2004 Laptop Guide Muscle Laptops They Still Dominate A Market That's on Hold
Reviewer Michael Tedeschi says the Toshiba Satellite A75-S206 "is a physically imposing slab of a machine. ... At 7.9 pounds, plus a whopping 1.4-pound power brick, it simply weighs too much."
(Courtesy Toshiba)
____2004 Laptop Guide____
Interactive Gallery: Click here for photos, key stats and reviews of laptop models manufacturerd by Apple, Dell, Gateway, Hewlett-Packard, and Toshiba. Fast Forward -- The Rightness of Lightness: Columnist Rob Pegoraro wonders why manufacturers keep making laptops to be desktop replacements. Live Online -- Monday, 2 p.m. ET: Columnist Rob Pegoraro will be online to take your questions about this year's laptop shopping guide.
By Mike Musgrove Washington Post Staff Writer
Sunday, July 11, 2004; Page F01
Laptop shoppers, relax: There's not a ton of innovation going on this year, and that's not necessarily a bad thing.
There aren't many changes going on here -- few new confusing or competing technologies or acronyms. The good news is that, without any incoming must-have features about to hit, the risk of instant obsolescence is low. Buying a television should be so stress-free.

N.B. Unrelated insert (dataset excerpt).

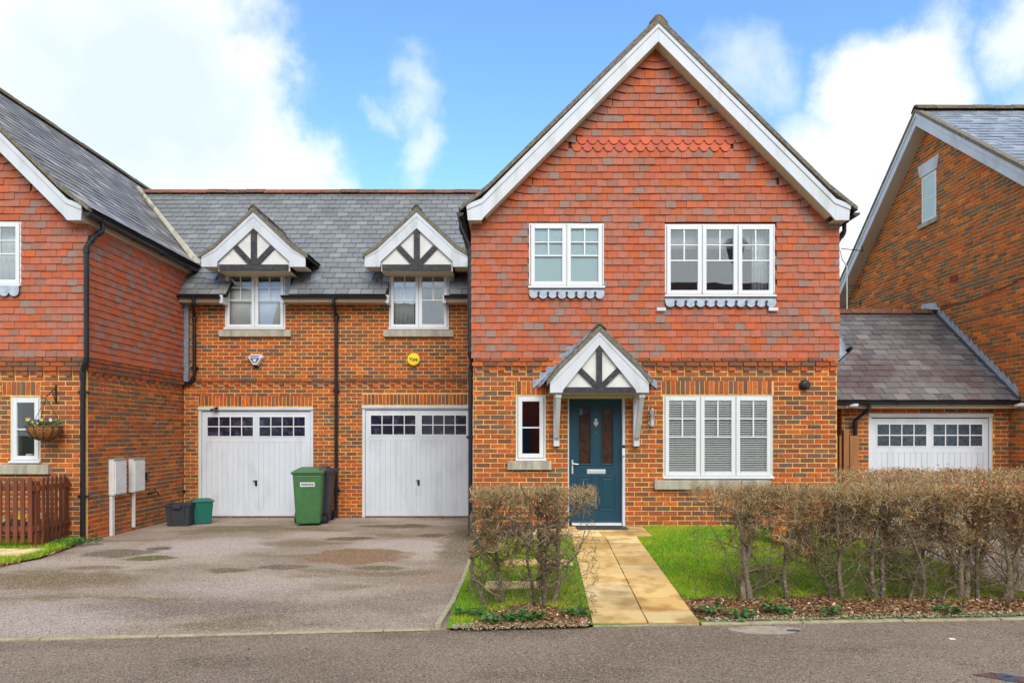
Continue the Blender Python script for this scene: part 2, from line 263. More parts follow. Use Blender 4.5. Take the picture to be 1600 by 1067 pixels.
# ------------------------------------------------------------------ mesh tools
class MB:
    def __init__(s): s.v = []; s.f = []; s.t = []
    def add(s, vs, fs, tint=.5):
        o = len(s.v); s.v.extend(tuple(v) for v in vs); s.f.extend(tuple(i + o for i in f) for f in fs); s.t.extend([tint] * len(fs)); return s
    def box(s, x0, x1, y0, y1, z0, z1, tint=.5):
        x0, x1 = min(x0, x1), max(x0, x1); y0, y1 = min(y0, y1), max(y0, y1); z0, z1 = min(z0, z1), max(z0, z1)
        return s.add([(x0, y0, z0), (x1, y0, z0), (x1, y1, z0), (x0, y1, z0), (x0, y0, z1), (x1, y0, z1), (x1, y1, z1), (x0, y1, z1)],
                     [(0, 3, 2, 1), (4, 5, 6, 7), (0, 1, 5, 4), (1, 2, 6, 5), (2, 3, 7, 6), (3, 0, 4, 7)], tint)
    def hexa(s, p, tint=.5):
        return s.add(p, [(0, 3, 2, 1), (4, 5, 6, 7), (0, 1, 5, 4), (1, 2, 6, 5), (2, 3, 7, 6), (3, 0, 4, 7)], tint)
    def _prism(s, a, b, tint):
        n = len(a); fs = [tuple(range(n - 1, -1, -1)), tuple(range(n, 2 * n))] + [(i, (i + 1) % n, n + (i + 1) % n, n + i) for i in range(n)]
        return s.add(a + b, fs, tint)
    def py(s, poly, y0, y1, tint=.5): return s._prism([(x, y0, z) for x, z in poly], [(x, y1, z) for x, z in poly], tint)
    def px(s, poly, x0, x1, tint=.5): return s._prism([(x0, y, z) for y, z in poly], [(x1, y, z) for y, z in poly], tint)
    def pz(s, poly, z0, z1, tint=.5): return s._prism([(x, y, z0) for x, y in poly], [(x, y, z1) for x, y in poly], tint)
    def tube(s, path, r, n=8, cap=True, tint=.5, arc=None):
        path = [Vector(p) for p in path]; rs = r if isinstance(r, (list, tuple)) else [r] * len(path); rings = []; up = None
        for i, p in enumerate(path):
            d = (path[min(i + 1, len(path) - 1)] - path[max(i - 1, 0)]).normalized()
            if up is None: up = Vector((0, 0, 1)) if abs(d.z) < .9 else Vector((1, 0, 0))
            a = d.cross(up).normalized(); up = a.cross(d).normalized()
            rings.append([p + (a * math.cos(2 * math.pi * k / n) + up * math.sin(2 * math.pi * k / n)) * rs[i] for k in range(n)])
        vs = [v for rg in rings for v in rg]; fs = []
        for i in range(len(path) - 1):
            for k in range(n): fs.append((i * n + k, i * n + (k + 1) % n, (i + 1) * n + (k + 1) % n, (i + 1) * n + k))
        if cap: fs += [tuple(range(n - 1, -1, -1)), tuple(range((len(path) - 1) * n, len(path) * n))]
        return s.add(vs, fs, tint)
    def lathe(s, prof, cx=0, cy=0, n=20, tint=.5, cap=True):
        vs = [(cx + r * math.cos(2 * math.pi * k / n), cy + r * math.sin(2 * math.pi * k / n), z) for r, z in prof for k in range(n)]; fs = []
        for i in range(len(prof) - 1):
            for k in range(n): fs.append((i * n + k, i * n + (k + 1) % n, (i + 1) * n + (k + 1) % n, (i + 1) * n + k))
        if cap: fs += [tuple(range(n - 1, -1, -1)), tuple(range((len(prof) - 1) * n, len(prof) * n))]
        return s.add(vs, fs, tint)
    def lathe_y(s, prof, cx, cz, n=20, tint=.5):      # profile (r, y) about an axis along Y
        vs = [(cx + r * math.cos(2 * math.pi * k / n), y, cz + r * math.sin(2 * math.pi * k / n)) for r, y in prof for k in range(n)]; fs = []
        for i in range(len(prof) - 1):
            for k in range(n): fs.append((i * n + k, i * n + (k + 1) % n, (i + 1) * n + (k + 1) % n, (i + 1) * n + k))
        fs += [tuple(range(n - 1, -1, -1)), tuple(range((len(prof) - 1) * n, len(prof) * n))]
        return s.add(vs, fs, tint)
    def mesh(s, name, mat):
        m = bpy.data.meshes.new(name); m.from_pydata(s.v, [], s.f); m.materials.append(mat)
        a = m.attributes.new('tint', 'FLOAT', 'FACE'); a.data.foreach_set('value', np.array(s.t, dtype=np.float32)); m.update(); return m
    def build(s, name, mat, parent=None, smooth=False, bevel=0, **kw):
        me = s.mesh(name, M[mat] if isinstance(mat, str) else mat)
        if smooth: me.polygons.foreach_set('use_smooth', [True] * len(me.polygons))
        o = link(name, me, parent, **kw)
        if bevel:
            b = o.modifiers.new('bevel', 'BEVEL'); b.width = bevel; b.segments = 2; b.limit_method = 'ANGLE'
        return o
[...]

The latest laptops, perched on the shelves of retail stores and on Web sites, are generally just refinements of designs developed after a shift that took place a couple of years ago. At that time, laptop design hit a fork in the road: thin models designed mainly for heavy-traveling corporate users on one end, and less weight-conscious versions intended for home use.
These often heavier laptops, many powered by processors engineered for use in desktop computers, now make up about 80 percent of the consumer laptop market. They don't cost much more than desktops and offer about the same level of utility.
So just as desktop PCs are no longer the most exciting corner of the computing universe, the pace of change in consumer laptops has slowed as well. Buyers don't seem to be complaining.
"First-time buyers are not necessarily interested in weight or battery life, or functionality above and beyond e-mail and Web browsing," said Mike Abarri, product manager for Sony's Vaio line.
Last year, laptop computer sales exceeded desktop sales in total dollars for the first time, though not in terms of units sold.
Without breakthrough technologies to consider, it's perhaps not surprising that many shoppers evaluate laptops much as they would compare desktops, and look at processor speed to determine how "good" a computer is. Even though most processors on the market today are more than adequate for all but the most demanding applications, "customers are still most comfortable buying on gigahertz," said Gretchen Miller, director of notebook marketing at Dell.
As a result, mobile processors -- one area that has seen some dramatic changes -- tend to suffer in comparison, because their clock speeds trail those of desktop chips (even if their actual performance often does not).
Some predict that the proportion of so-called thin-and-light computers, in the four- or five-pound neighborhood, will start to rise in the coming months. "Desktop replacement market is still extremely strong and extremely big," said Chad McDonald, senior manager for the consumer notebook division at Gateway. "[But] we're expecting [the thin-and-light] part of the market is going to grow faster over the next few quarters."